[Start of EXERCISE DATA]
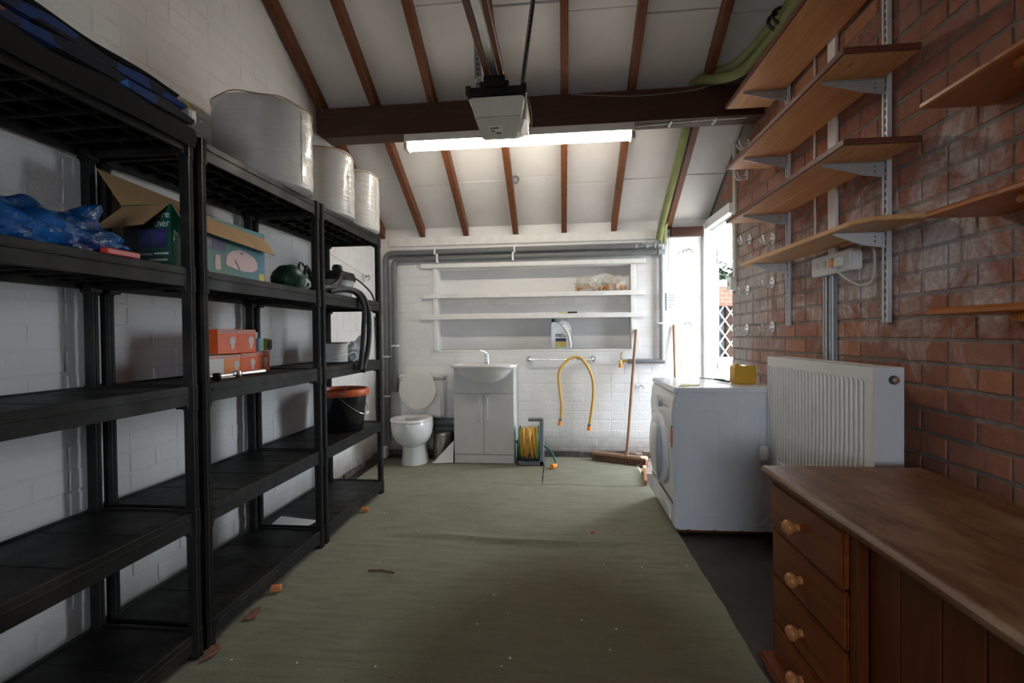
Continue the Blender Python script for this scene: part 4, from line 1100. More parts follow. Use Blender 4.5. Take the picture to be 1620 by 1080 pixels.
for k in range(9):
    x = -.345 + k * .0165; tl = [0, .01, -.016, .03, .022, -.02, .008, -.012, 0][k]; rr = .118 + .006 * (k % 3)
    pts = [(x + tl * math.sin(a), rc[0] + rr * math.cos(a), rc[1] + rr * math.sin(a)) for a in [2 * math.pi * i / 30 for i in range(30)]]
    MB().tube(pts, .010, 8, closed=True).build('hose_coil', 'yellow_hose', t, smooth=True)
MB().cyl((-.357, rc[0], rc[1]), (-.207, rc[0], rc[1]), .105, n=30).build('drum', 'yellow_hose', t, smooth=True)
MB().box(-.398, -.367, 4.12, 4.15, .19, .21).build('crank', 'reel_green', t, bevel=.003)
tl = MB().tube(spline([(-.155, 4.11, .17), (-.11, 4.09, .145), (-.075, 4.06, .10), (-.055, 4.03, .055), (-.058, 4.01, .032)]), .009, 10).build('tail_hose', 'teal_hose', t, smooth=True)
MB().cyl((-.056, 4.012, .034), (-.085, 3.96, .034), .017, .020, 14).build('connector', 'orange', tl, smooth=True)

# brooms
t = thing('broom', 'wide wooden broom with brown bristles leaning on the back wall', 'broom', (.48, 4.22, 0))
A, B = Vector((.27, 4.315, .05)), Vector((.705, 4.115, .05)); dr = (B - A).normalized(); nn = Vector((-dr.y, dr.x, 0))
ang = math.atan2(dr.y, dr.x)
MB().obox((A + B) / 2 + Vector((0, 0, .022)), ((B - A).length, .062, .028), ang).build('head', 'broom_wood', t, bevel=.006)
b = MB(); rnd = random.Random(3)
L = (B - A).length
for i in range(36):
    for j in range(4):
        p = A + dr * (L * (i + .5) / 36) + nn * (-.02 + .0133 * j); lean = Vector((rnd.uniform(-.006, .006), rnd.uniform(-.006, .006), 0)) + nn * (-.008 if j == 0 else .004)
        b.tube([(p.x, p.y, .060), (p.x + lean.x, p.y + lean.y, .0145)], [.0055, .0065], 5)
o = b.build('bristles', 'bristle', t); o['kind'] = 'stuff'
hb, ht = Vector((.548, 4.19, .075)), Vector((.664, 4.392, 1.155))
MB().cyl(hb, ht, .0135, .0125, 14).build('handle', 'broom_wood', t, smooth=True)
MB().cyl(hb + (ht - hb) * .075, (.655, 4.14, .085), .0025, n=6).build('brace', 'chrome', t)
MB().cyl((.53, 4.19, .06), (.552, 4.197, .12), .020, .017, 14).build('socket', 'broom_wood', t, smooth=True)
t = thing('wooden_pole', 'plain wooden pole leaning on the wall behind the washing machine', 'pole', (.985, 4.3, 0))
MB().cyl((.985, 4.24, .0), (.992, 4.402, 1.185), .0135, .0125, 14).build('pole', 'broom_wood', t, smooth=True)
MB().lathe([(.0128, 0), (.010, .008), (.004, .011)], (.992, 4.402, 1.185), 12).build('rounded_tip', 'broom_wood', t, smooth=True)

# chrome double hooks on the back wall
def tool_clip(x, z, label, up=True):
    t = thing('tool_clip', label, 'hook', (x, YB, z), 'chrome tool clips on the white wall')
    MB().lathe([(.013, 0), (.013, -.006), (.006, -.009)], (x, YB - .001, z + (.024 if up else .0)), 14, 'y').build('back_plate', 'zinc', t, smooth=True)
    s = 1 if up else -1
    for sx in (-1, 1):
        pts = [(x, YB - .012, z + .026), (x + sx * .022, YB - .022, z + .024), (x + sx * .038, YB - .03, z + .006), (x + sx * .036, YB - .034, z - .014)]
        MB().tube(spline(pts, 4), [.006] * 13, 8).build('prong', 'chrome', t, smooth=True)
    return t
tool_clip(1.112, 1.83, 'chrome tool clip high on the white wall beside the door')
tool_clip(1.100, 1.185, 'chrome tool clip low on the white wall above the washing machine')
tool_clip(.69, .63, 'chrome tool clip on the wall beside the broom handle')

# pull-cord switch note
t = thing('pull_cord', 'white pull cord hanging down the back wall to a printed card', 'cord', (.955, 4.40, 1.48))
MB().tube([(.954, 4.402, 2.02), (.951, 4.405, 1.7), (.953, 4.408, 1.485)], .0022, 6).build('cord', 'string', t)
t = thing('notice_card', 'small white card with lines of print beside the grey pipe', 'card', (.972, 4.405, 1.32))
MB().box(.935, 1.018, 4.402, 4.412, 1.325, 1.478).build('card', 'paper', t, bevel=.002)
MB().box(.925, .935, 4.400, 4.414, 1.325, 1.478).build('card_edge', 'zinc', t)
for k in range(6):
    MB().box(.944, .944 + [.062, .055, .06, .045, .06, .03][k], 4.4012, 4.4018, 1.452 - k * .021, 1.457 - k * .021).build('print_line', 'ink', t)

# light pull ring hanging from the roof
t = thing('light_pull', 'pull string with a small grey ring hanging below the strip light', 'cord', (-.357, 3.9, 2.35))
MB().tube([(-.355, 3.9, zr(3.9) + RD - .012), (-.356, 3.9, 2.5), (-.352, 3.9, 2.43), (-.357, 3.9, 2.40)], .0018, 6).build('string', 'string', t)
MB().tube(arc((-.357, 3.9, 2.370), .026, 0, 348, 24, 'xz'), .008, 8, closed=True).build('ring', 'reel_grey', t, smooth=True)
MB().box(-.352, -.348, 3.896, 3.9, 2.43, 2.47).build('knot', 'string', t)

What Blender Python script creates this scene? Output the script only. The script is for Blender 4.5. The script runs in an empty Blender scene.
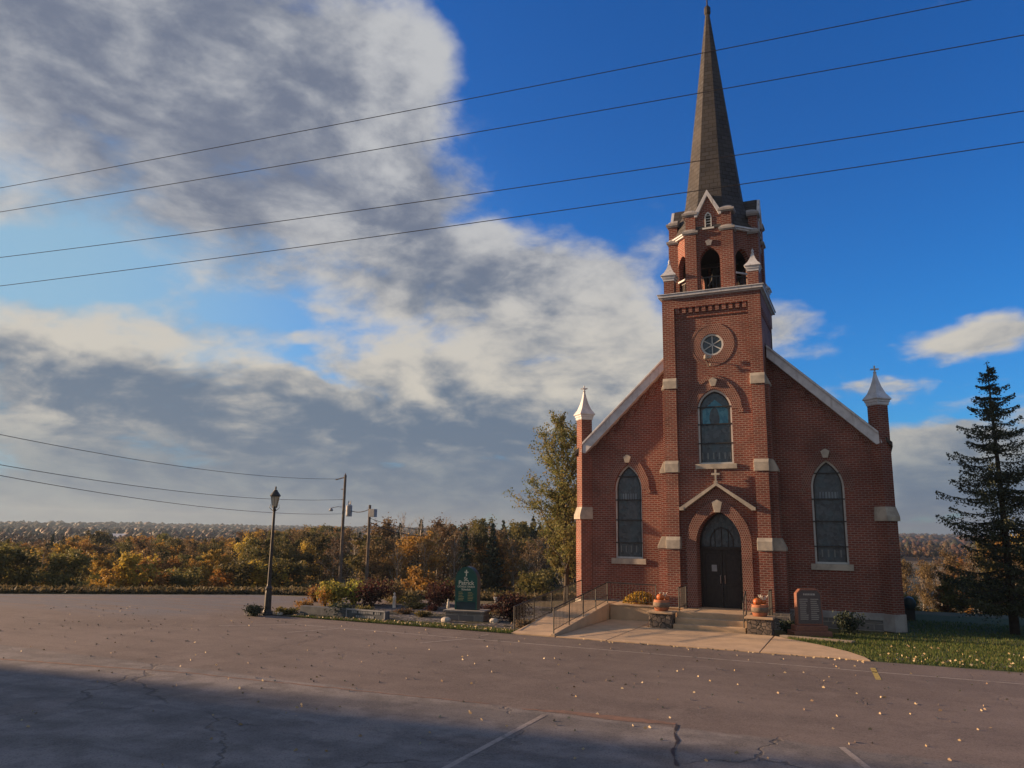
[End of EXERCISE DATA]
• **OBJECTIVE**: Repeat exactly the lines from the first line of the records above through the line containing "14).build('connector', 'orange', tl, smooth=True)", leaving out the pictures.

• **TASK SOLUTION**:
Continue the Blender Python script for this scene: part 4, from line 1100. More parts follow. Use Blender 4.5. Take the picture to be 1620 by 1080 pixels.
for k in range(9):
    x = -.345 + k * .0165; tl = [0, .01, -.016, .03, .022, -.02, .008, -.012, 0][k]; rr = .118 + .006 * (k % 3)
    pts = [(x + tl * math.sin(a), rc[0] + rr * math.cos(a), rc[1] + rr * math.sin(a)) for a in [2 * math.pi * i / 30 for i in range(30)]]
    MB().tube(pts, .010, 8, closed=True).build('hose_coil', 'yellow_hose', t, smooth=True)
MB().cyl((-.357, rc[0], rc[1]), (-.207, rc[0], rc[1]), .105, n=30).build('drum', 'yellow_hose', t, smooth=True)
MB().box(-.398, -.367, 4.12, 4.15, .19, .21).build('crank', 'reel_green', t, bevel=.003)
tl = MB().tube(spline([(-.155, 4.11, .17), (-.11, 4.09, .145), (-.075, 4.06, .10), (-.055, 4.03, .055), (-.058, 4.01, .032)]), .009, 10).build('tail_hose', 'teal_hose', t, smooth=True)
MB().cyl((-.056, 4.012, .034), (-.085, 3.96, .034), .017, .020, 14).build('connector', 'orange', tl, smooth=True)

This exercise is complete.